- [Short problem]
Check the listing below for lines that hold "clip". How many are there? Please give only the number.

- [Data lines]
»»

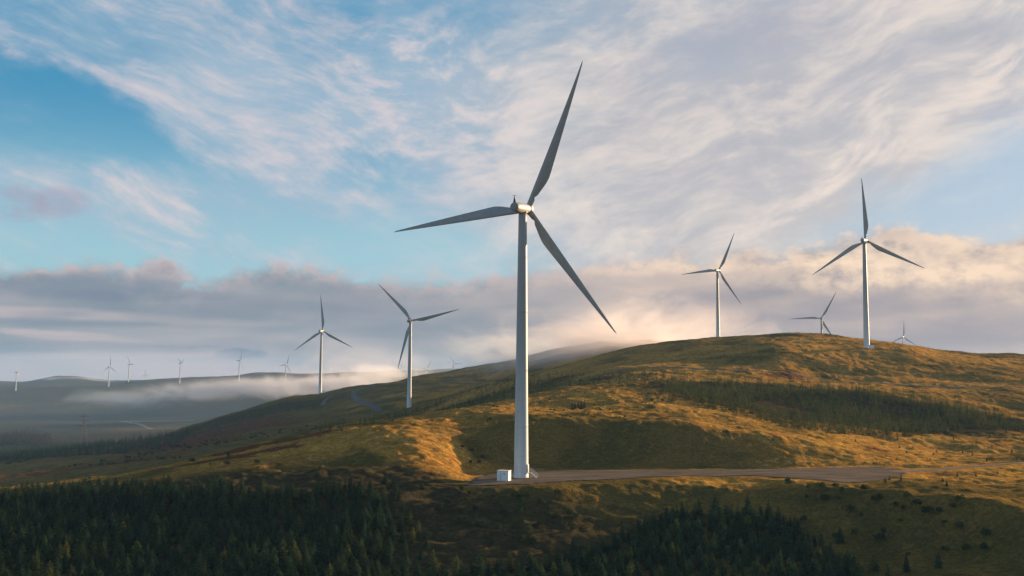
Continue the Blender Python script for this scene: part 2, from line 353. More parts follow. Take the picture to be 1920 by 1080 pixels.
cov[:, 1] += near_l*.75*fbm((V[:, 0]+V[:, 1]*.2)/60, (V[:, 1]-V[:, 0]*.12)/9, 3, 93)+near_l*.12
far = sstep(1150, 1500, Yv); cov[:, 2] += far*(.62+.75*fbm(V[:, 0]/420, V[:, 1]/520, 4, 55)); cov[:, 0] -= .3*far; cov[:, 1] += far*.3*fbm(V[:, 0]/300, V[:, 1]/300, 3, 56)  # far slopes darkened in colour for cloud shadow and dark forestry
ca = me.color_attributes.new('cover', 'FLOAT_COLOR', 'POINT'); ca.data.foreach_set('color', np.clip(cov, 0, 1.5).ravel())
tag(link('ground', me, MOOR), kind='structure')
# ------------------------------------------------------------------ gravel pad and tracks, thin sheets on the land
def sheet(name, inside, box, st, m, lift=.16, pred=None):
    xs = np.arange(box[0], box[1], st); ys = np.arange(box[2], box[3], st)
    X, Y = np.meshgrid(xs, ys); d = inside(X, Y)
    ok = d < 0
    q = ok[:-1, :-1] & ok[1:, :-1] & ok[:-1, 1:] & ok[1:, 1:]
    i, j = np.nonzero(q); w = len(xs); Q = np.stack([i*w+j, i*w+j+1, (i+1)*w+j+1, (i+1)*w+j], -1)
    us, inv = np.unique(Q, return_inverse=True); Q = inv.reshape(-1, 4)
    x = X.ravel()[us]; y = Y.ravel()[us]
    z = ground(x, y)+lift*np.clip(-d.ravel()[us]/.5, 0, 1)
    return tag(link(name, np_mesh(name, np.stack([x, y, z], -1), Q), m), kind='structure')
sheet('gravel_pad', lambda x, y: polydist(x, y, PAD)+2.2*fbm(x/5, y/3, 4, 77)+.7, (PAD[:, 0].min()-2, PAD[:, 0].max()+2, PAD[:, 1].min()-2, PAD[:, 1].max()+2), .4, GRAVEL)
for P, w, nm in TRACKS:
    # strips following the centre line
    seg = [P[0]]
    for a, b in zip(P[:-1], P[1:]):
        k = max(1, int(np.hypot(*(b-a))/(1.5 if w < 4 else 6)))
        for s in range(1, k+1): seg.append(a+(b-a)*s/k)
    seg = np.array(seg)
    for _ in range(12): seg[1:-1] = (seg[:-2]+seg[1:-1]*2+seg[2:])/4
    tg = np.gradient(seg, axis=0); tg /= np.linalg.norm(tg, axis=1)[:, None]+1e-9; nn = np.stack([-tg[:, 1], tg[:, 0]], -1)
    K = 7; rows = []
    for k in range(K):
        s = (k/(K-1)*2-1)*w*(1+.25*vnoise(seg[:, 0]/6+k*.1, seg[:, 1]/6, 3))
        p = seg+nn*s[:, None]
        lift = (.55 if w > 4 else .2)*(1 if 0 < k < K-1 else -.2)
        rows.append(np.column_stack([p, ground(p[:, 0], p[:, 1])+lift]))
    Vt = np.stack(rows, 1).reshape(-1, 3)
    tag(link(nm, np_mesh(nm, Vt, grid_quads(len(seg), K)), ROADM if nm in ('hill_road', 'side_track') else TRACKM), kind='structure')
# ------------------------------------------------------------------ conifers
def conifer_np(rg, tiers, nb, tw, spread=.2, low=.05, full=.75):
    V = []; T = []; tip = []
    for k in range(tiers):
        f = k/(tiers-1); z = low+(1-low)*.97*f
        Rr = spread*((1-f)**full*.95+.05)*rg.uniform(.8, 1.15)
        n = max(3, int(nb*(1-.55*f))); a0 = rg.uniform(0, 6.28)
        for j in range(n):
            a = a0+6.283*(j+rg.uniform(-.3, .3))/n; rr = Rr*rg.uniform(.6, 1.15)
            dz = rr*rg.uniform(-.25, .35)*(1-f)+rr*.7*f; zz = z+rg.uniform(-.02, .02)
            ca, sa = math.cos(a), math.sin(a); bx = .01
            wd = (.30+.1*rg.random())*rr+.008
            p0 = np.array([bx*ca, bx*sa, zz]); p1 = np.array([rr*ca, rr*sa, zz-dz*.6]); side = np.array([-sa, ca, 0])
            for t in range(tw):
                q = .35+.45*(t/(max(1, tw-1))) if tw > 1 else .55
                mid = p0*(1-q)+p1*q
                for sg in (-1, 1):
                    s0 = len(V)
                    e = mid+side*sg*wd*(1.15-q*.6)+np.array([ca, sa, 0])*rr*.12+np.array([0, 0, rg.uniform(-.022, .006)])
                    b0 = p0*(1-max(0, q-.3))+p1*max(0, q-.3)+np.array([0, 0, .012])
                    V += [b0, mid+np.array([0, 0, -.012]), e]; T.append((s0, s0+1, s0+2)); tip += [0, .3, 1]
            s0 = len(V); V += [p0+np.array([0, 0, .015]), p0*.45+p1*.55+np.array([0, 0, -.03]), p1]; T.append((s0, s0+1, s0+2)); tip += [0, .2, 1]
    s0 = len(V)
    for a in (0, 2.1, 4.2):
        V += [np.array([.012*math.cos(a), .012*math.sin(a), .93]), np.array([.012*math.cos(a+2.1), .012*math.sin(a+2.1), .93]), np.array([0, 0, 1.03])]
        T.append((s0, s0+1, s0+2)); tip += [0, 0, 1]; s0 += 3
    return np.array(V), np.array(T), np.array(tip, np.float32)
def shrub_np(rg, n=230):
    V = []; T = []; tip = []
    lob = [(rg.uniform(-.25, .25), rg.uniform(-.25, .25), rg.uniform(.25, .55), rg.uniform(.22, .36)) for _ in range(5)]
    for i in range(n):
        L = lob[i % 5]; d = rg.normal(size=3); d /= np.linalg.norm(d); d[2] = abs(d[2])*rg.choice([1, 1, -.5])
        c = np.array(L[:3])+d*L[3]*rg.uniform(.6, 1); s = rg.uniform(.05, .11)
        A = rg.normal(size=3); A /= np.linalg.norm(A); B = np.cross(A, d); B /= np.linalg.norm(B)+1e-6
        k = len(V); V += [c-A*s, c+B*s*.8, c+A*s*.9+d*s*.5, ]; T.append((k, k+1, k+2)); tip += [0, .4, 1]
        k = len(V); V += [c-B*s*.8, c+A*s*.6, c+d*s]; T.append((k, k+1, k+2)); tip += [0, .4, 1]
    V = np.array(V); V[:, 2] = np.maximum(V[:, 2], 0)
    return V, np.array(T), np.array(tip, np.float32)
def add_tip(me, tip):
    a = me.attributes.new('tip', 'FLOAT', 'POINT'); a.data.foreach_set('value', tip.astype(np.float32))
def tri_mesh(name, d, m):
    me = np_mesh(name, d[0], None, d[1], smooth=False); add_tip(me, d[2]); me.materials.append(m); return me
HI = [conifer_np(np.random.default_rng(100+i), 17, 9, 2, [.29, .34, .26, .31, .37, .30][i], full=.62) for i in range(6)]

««

- [Written solution]
2